Whitesell has that in pitcher Seth Greisinger. Like Whitesell, Greisinger is in his first year in Chiba, joining the team after spending his first five years in Japan with the Swallows and Yomiuri Giants.

News photo
Welcome to town: The Chiba Lotte Marines are hoping for a productive year from new infielder Josh Whitesell this season. Whitesell is in his first season with Lotte. AP

"Obviously with the Giants being in Tokyo, I'd had dinner with Seth, we'd hung out," said Whitesell. "It was comforting knowing somebody coming over here and being familiar with him makes the transition easier. I think all my teammates here have been great and it's made it an easy transition."

Aside from adjusting to new teammates, Whitesell is also adjusting to Pacific League pitching. He's isn't a total stranger to PL teams after facing them during interleague play, but he doesn't have much experience against them.

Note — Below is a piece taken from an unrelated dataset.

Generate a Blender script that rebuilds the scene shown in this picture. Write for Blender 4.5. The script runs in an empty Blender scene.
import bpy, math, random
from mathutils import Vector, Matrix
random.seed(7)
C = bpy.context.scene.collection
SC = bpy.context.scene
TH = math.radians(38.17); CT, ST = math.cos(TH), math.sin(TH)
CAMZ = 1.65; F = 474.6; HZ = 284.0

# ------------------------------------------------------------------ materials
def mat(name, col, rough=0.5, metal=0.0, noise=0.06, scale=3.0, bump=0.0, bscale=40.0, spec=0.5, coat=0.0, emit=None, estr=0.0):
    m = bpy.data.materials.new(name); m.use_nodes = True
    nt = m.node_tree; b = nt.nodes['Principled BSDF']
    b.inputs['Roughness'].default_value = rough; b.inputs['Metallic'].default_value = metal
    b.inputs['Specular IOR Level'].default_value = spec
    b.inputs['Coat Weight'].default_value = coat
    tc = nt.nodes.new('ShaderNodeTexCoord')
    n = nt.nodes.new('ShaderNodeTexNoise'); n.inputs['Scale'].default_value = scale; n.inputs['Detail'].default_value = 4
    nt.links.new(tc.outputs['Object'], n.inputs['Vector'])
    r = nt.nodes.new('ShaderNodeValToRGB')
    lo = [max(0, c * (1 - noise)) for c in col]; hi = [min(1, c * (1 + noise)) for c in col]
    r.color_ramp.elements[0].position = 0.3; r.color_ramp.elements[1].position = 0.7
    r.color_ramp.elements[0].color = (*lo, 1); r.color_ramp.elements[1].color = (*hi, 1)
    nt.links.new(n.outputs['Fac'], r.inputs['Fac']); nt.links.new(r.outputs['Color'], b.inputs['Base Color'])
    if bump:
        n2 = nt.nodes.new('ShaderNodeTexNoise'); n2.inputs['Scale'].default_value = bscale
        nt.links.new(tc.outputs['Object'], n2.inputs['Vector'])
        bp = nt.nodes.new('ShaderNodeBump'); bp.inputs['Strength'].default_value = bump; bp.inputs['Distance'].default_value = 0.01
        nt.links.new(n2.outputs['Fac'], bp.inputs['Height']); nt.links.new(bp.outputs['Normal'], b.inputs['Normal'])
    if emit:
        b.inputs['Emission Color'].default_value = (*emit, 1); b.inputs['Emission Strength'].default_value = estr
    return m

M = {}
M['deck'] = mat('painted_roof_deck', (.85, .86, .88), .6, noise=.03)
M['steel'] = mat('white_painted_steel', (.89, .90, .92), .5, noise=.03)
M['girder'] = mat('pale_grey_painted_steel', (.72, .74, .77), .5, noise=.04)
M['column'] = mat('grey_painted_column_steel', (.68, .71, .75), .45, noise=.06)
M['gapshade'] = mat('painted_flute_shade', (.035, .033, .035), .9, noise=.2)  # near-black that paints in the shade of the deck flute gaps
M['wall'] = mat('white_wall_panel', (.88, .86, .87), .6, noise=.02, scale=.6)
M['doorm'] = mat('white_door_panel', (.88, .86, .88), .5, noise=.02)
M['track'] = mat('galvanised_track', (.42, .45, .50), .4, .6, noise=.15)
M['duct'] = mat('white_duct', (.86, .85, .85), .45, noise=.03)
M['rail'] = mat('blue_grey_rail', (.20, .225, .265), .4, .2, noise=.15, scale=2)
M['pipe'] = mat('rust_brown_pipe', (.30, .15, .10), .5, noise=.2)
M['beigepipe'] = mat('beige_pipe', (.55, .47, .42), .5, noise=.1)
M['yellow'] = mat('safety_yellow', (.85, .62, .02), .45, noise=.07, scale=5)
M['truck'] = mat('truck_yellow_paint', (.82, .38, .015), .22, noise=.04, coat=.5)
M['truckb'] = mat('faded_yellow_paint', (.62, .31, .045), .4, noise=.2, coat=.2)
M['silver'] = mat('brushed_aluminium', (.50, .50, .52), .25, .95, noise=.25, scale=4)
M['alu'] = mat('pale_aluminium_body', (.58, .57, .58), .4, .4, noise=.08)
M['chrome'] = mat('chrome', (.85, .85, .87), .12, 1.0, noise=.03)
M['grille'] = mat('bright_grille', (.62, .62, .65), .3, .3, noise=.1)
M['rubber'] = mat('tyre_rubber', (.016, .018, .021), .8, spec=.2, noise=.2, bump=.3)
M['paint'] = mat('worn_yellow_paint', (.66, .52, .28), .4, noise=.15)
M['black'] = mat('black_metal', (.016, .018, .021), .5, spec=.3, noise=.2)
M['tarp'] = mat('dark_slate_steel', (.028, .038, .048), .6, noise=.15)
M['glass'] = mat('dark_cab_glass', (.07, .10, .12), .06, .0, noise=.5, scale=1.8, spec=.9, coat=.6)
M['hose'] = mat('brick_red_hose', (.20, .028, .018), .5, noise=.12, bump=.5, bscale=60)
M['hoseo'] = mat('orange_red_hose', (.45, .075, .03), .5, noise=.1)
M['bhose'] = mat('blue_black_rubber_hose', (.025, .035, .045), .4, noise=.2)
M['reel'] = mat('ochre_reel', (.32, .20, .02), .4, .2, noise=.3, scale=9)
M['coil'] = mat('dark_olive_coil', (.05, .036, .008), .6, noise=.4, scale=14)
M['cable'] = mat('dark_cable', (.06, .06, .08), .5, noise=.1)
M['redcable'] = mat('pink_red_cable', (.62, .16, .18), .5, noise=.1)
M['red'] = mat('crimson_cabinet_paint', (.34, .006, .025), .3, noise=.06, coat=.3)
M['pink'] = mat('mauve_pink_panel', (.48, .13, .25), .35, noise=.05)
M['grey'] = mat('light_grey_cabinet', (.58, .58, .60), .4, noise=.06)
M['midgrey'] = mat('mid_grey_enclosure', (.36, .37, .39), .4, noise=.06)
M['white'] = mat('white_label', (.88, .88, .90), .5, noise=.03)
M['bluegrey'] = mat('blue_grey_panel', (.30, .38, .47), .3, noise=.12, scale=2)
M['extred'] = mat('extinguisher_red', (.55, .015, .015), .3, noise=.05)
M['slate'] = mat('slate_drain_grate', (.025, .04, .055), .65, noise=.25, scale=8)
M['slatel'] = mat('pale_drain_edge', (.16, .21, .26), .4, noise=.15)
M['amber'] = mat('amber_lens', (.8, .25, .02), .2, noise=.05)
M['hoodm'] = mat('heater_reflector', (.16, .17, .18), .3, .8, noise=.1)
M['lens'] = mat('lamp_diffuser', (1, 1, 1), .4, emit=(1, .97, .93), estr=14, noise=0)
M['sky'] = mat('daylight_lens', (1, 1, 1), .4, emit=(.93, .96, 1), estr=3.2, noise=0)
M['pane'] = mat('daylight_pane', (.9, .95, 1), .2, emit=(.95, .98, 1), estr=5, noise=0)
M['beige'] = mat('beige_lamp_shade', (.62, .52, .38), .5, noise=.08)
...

"With interleague, it's only four games against each team," Whitesell said. "So you really only get a small glimpse of the pitches the other side is offering. Baseball's a game of adjustments, and throughout the season I'll be having to make adjustments and they'll be making adjustments. It's a little chess game like that. I'm confident I'll be able to do well."

Professional athletes, baseball players especially, are often creatures of habit. What will aid Whitesell this season is his ability to assimilate himself into a new environment.

He's got his bat, his gloves, and his spikes. So, if nothing else, the adaptable infielder is off to a good start.